Both short- and long-term homefront pioneers will be required in the clusters that are at an early stage of development to help form the core of believers needed to establish the mutually reinforcing processes of teaching and training. In the advanced clusters, it is clear that without the conscious deployment of homefront pioneers to certain areas or sectors of the cluster where more receptive populations reside, the awaited breakthrough in achieving large-scale enrollments may not materialize. Although great strides can be made by believers who live near areas with receptive groups and who commit themselves to initiating regular core activities in these areas, the settlement of homefront pioneers, even for six to twelve months, will provide stability and continuity for the teaching work and the process of community building.

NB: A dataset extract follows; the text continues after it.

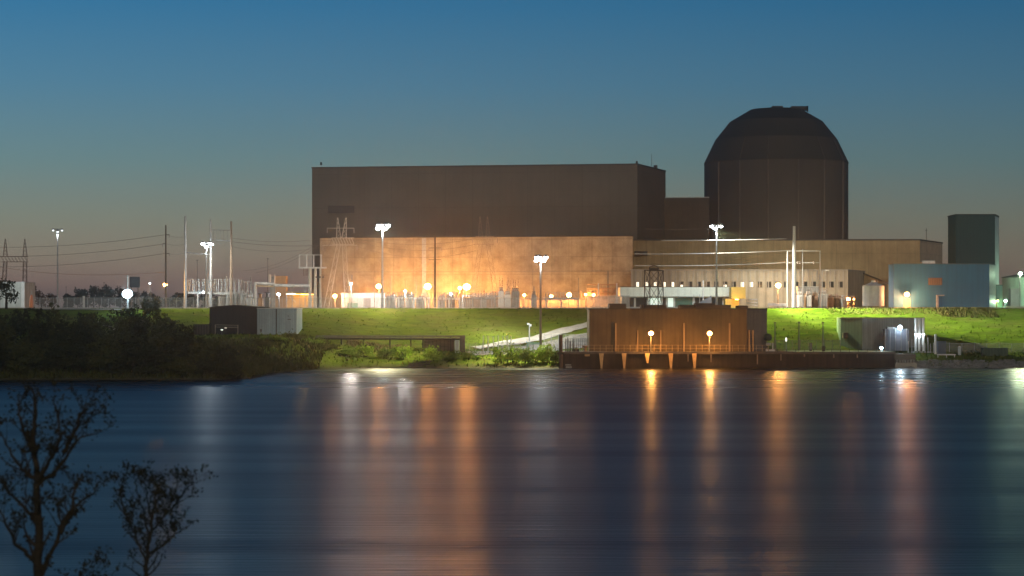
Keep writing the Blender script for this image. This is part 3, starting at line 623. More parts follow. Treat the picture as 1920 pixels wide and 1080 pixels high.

It is gratifying that the first year of this Plan registered a higher level of enrollments worldwide than in any of the previous five years. The energy and devotion the institutions and individual believers have manifested in pursuing the aim of advancing the process of entry by troops have attracted the outpourings of divine grace. Remain ever confident that an all-loving Providence will bless and sustain you in your sacred tasks, and summon forth the determination to marshal the talents and energies of the believers so that the next six months will witness unparalleled triumphs in the teaching field. As we proceed on this path, we are reminded of these inspiring words of encouragement from Shoghi Effendi: “The field, in all its vastness and fertility, is wide open … The harvest is ripe. The hour is overdue.”

You are warmly remembered in our prayers.